El reo Miguel Hernández
Reclusos recuerdan al poeta que pasó por la misma cárcel
"Los libros contienen aquello que ni siquiera la cárcel puede quitaros". El escritor onubense Juan Cobos Wilkins comenzó ayer así el homenaje al poeta Miguel Hernández (Orihuela, Alicante, 1910- 1942) en el centenario de su nacimiento. El acto se celebró en el Centro Penitenciario de Huelva, la primera prisión en su "largo rosario de peregrinaciones carcelarias", como señaló Cobos Wilkins.
El poeta de Orihuela fue detenido en Rosal de la Frontera (Huelva) mientras huía de la represión franquista hacia Portugal. El expediente procesal, que se encuentra en la biblioteca del centro, cita la fecha: 5 de mayo de 1939, "año de la victoria". Cerca de 40 reclusos, entre mujeres y hombres, pertenecientes al club de lectura de la cárcel se reunieron para recordar a Hernández en una sala a la que fueron llegando también funcionarios y enfermeras. "Él murió por la libertad y nosotros vivimos para recuperarla", señaló un interno antes de recitar uno de los poemas de El rayo que no cesa.

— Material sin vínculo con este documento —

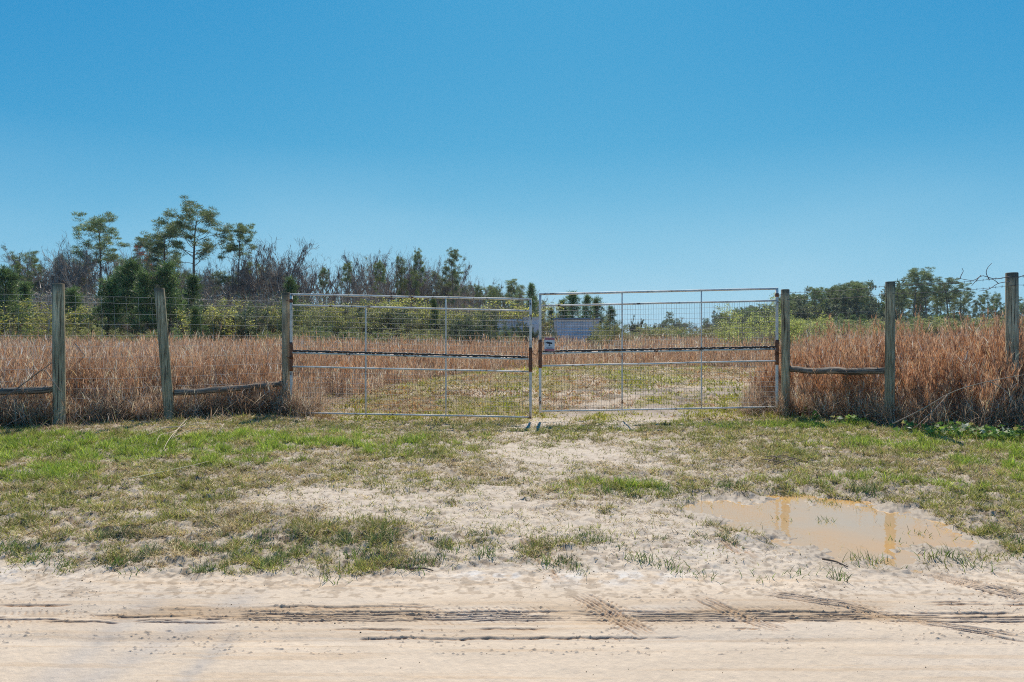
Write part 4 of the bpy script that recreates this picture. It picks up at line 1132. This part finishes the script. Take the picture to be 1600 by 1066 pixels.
def round_post(name, bx, by, tx, ty, ztop, r, mat, parent, crack=True):
    K = 14; S_ = 20
    t = np.linspace(0, 1, K)
    z = -.25 + t * (ztop + .25)
    zt = np.clip(z / ztop, 0, 1)
    P = np.stack([bx + (tx - bx) * zt, by + (ty - by) * zt, z], 1)
    ang = np.arange(S_) * 2 * np.pi / S_
    V = []
    for k in range(K):
        rr = r * (1.04 - .08 * t[k]) * (1 + .05 * (vnoise(np.cos(ang) * 2 + 9, np.sin(ang) * 2 + t[k] * 2, 3) - .5) + .03 * (rng.random(S_) - .5))
        if crack: rr[3] *= .93
        V.append(np.stack([P[k, 0] + rr * np.cos(ang), P[k, 1] + rr * np.sin(ang), np.full(S_, P[k, 2])], 1))
    ktop = V[-1].copy(); ctr_ = ktop.mean(0); rimv = ctr_ + (ktop - ctr_) * .93; rimv[:, 2] += .008
    V.append(rimv); V.append(np.array([ctr_ + [0, 0, .010]]))
    V = np.concatenate(V)
    i = np.arange(S_); j = (i + 1) % S_
    q = np.concatenate([np.stack([i, j, j + S_, i + S_], 1) + k * S_ for k in range(K)])
    tri = np.stack([i + K * S_, j + K * S_, np.full(S_, (K + 1) * S_)], 1)
    ac = Acc(); ac.add(V, (1, 1, 1), [q, tri])
    o = link(name, ac.mesh(name, mat), parent); return o
def wire(acc, pts, r=.0022, col=(.42, .42, .40), sides=4):
    pts = np.asarray(pts, float); tubes(acc, pts[None], np.full((1, len(pts)), r), np.array(col), sides)
def lerp(a, b, t): return np.asarray(a) * (1 - t) + np.asarray(b) * t

# left fence
LF = empty('post_and_wire_fence', (0, 0, 0)); setp(LF, 'greenish round-post fence with low dark rails and woven wire, left of the gates', 'fence')
Lp = [((-9.6, 10.4), (-9.6, 10.4), 2.42, .09), ((wx(93, 11.6), 11.6), (wx(91, 11.6), 11.6), wz(444, 11.6), .095), ((wx(265, 12.3), 12.3), (wx(249, 12.3), 12.3), wz(451, 12.3), .088), ((wx(447, 13.85), 13.85), (wx(447, 13.85), 13.85), wz(458, 13.85), .085)]
for b, t, z, r in Lp: round_post('post', b[0], b[1], t[0], t[1], z, r, M_POST if r != .085 else M_POST2, LF)
RF = empty('post_and_wire_fence', (0, 0, 0)); setp(RF, 'round-post fence with one low rail and barbed wire, right of the gates', 'fence')
Rp = [((wx(1228, 13.6), 13.6), (wx(1227, 13.6), 13.6), wz(453, 13.6), .082), ((wx(1390, 11.65), 11.65), (wx(1391, 11.65), 11.65), wz(441, 11.65), .078), ((wx(1582, 11.2), 11.2), (wx(1581, 11.2), 11.2), wz(427, 11.2), .092), ((10.6, 10.2), (10.6, 10.2), 2.5, .085)]
for i, (b, t, z, r) in enumerate(Rp): round_post('post', b[0], b[1], t[0], t[1], z, r, M_POST if i < 2 else M_POST2, RF)
def rail(parent, p0, p1, r):
    K = 12; P = np.array([lerp(p0, p1, k / (K - 1)) for k in range(K)]); P[:, 2] += rng.normal(0, .006, K) - .015 * np.sin(np.linspace(0, np.pi, K)); 
    e = P[-1] - P[0]; L = np.linalg.norm(e)
    # build along local X so the grain follows the rail
    loc = np.stack([np.linspace(0, L, K), np.zeros(K), P[:, 2] - np.linspace(P[0, 2], P[-1, 2], K)], 1)
    ac = Acc(); tubes(ac, loc[None], (r * rng.uniform(.92, 1.06, K))[None], np.array((1, 1, 1)), 12)
    o = link('rail', ac.mesh('rail', M_RAIL), parent)
    o.location = P[0]; o.rotation_euler = Vector(e).to_track_quat('X', 'Z').to_euler()
rail(LF, (-9.5, 10.5, .60), (wx(86, 11.6), 11.62, wz(608, 11.6)), .062)
rail(LF, (wx(270, 12.3), 12.34, wz(614, 12.3)), (wx(441, 13.8), 13.8, wz(600, 13.8)), .058)
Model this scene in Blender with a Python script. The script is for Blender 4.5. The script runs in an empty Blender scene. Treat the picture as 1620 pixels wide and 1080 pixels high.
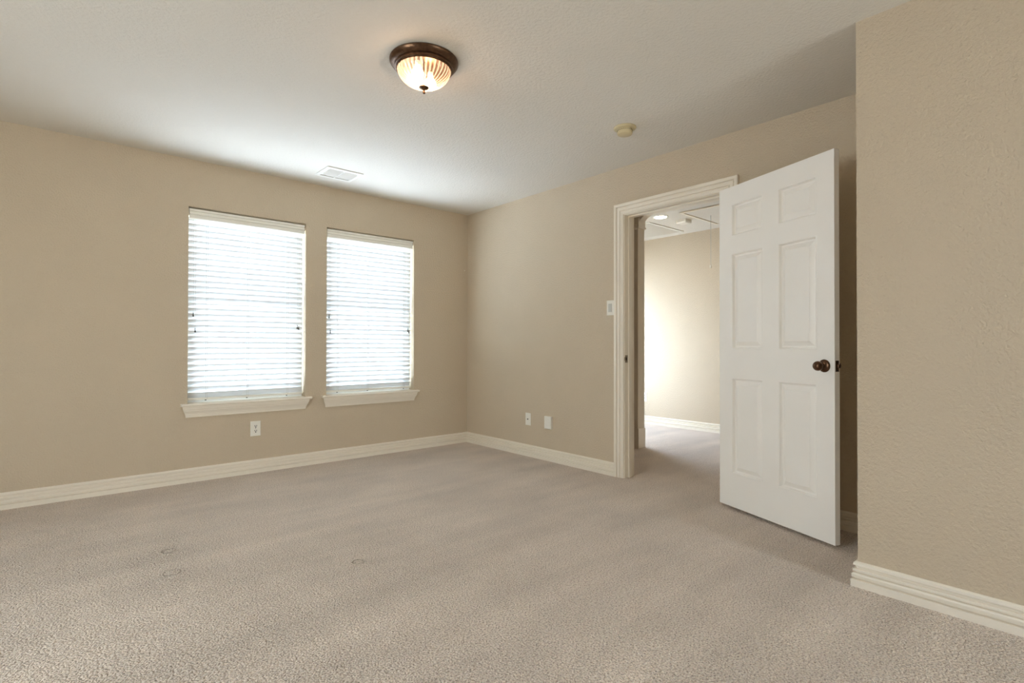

En el homenaje, organizado por la asociación de Huelva Personas Libro, los internos fueron recitando los poemas que habían aprendido de memoria. No faltaron Nanas de la cebolla, Elegía a Ramón Sijé y, por supuesto, Para la libertad. Cobos Wilkins contó a una expectante audiencia que a Hernández lo detuvieron pensando que era un ladrón porque llevaba un enorme reloj de oro que le había regalado, por su boda, Vicente Aleixandre. "El reloj fue su condena", resumió ante decenas de ojos muy abiertos. Ya en el puesto de la Guardia Civil de Rosal, por mala suerte, cuando estaban a punto de dejarle salir, hubo un cambio de turno y el nuevo guardia -de Alicante- le reconoció e informó a sus superiores de que aquel era el tan buscado "rojo", "republicano" que había animado a milicianos en los campos.
"El destino es un hijo de puta grandísimo", añadió el escritor provocando a los presos. Como broche final, el profesor Francisco Regueira leyó la carta que Hernández envió en 1931 a Juan Ramón Jiménez pidiéndole que leyera sus versos, los de un "pastor un poquito poeta".